Dalam Cinta Brontosaurus, kita mendapati Dika dan
Jessica (Eriska Erin) pacaran di atas pom bensin, jenis kencan yang sebenarnya tidak logis
tapi belum pernah kita lihat sebelumnya di film Indonesia. Ada pula adegan
ikonik lainnya, yakni ketika Dika dibonceng agennya, Kosasih (Soleh Solihun), naik motor malam-malam. Kosasih pakai handuk pink motif
bunga-bunga.
Cinta Brontosarus mengingatkan akan permasalahan
film-film Nugros: koherensi. Film-filmnya tersusun atas momen-momen yang
mencolok secara visual, tapi tidak jelas dasarnya apa. Cinta
Brontosaurus sebenarnya berada di posisi unik. Ceritanya tidak butuh
koherensi. Justru karena ia terdiri dari kepingan-kepingan guyonan, kita bisa
paham kalau cinta itu banal karena punya masa kadaluarsanya, seperti yang
disuarakan Raditya Dika sepanjang film. Ironisnya, pembuat film seperti
terbebani untuk memberi pesan moral untuk mengikat semua yang dialami Dika,
bahwasanya “sayang tidak butuh alasan” dan “cinta pasti kadaluarsa, yang
penting bagaimana kita menerima pasangan”. Pesan-pesan ini entah sudah diulang
berapa kali dalam sejarah sinema dunia, mengganggu ritme film, dan tidak
menambah apa-apa bagi tumbuh kembang protagonis maupun nilai cerita.
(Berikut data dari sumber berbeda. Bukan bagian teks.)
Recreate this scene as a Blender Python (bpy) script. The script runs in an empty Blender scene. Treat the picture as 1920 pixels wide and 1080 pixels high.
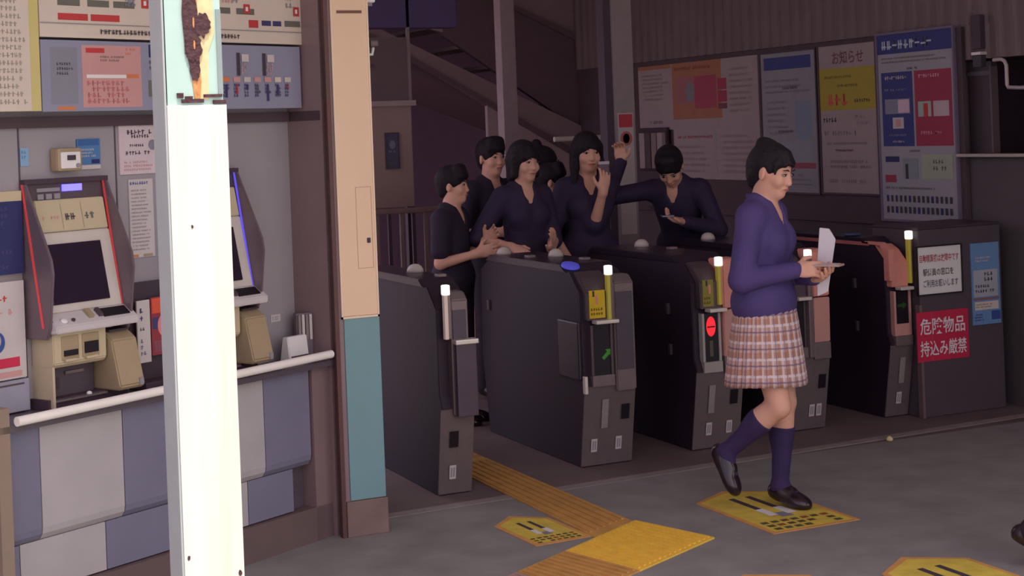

Cinta Brontosaurus mengingatkan akan klise-klise dalam
film komedi-roman Indonesia. Lelaki bisa berbuat salah, tapi perempuan
seakan-akan tak punya reaksi lain selain mengambek, mata melotot,
bentak-bentak. Perempuan juga seperti tak punya fungsi dalam dunia ini, kecuali
salonan, belanja berkantong-kantong, dan menjadikan pacarnya kuli panggul
belanjaan. Ternyata bukan cinta saja yang bisa kadaluarsa. Film juga.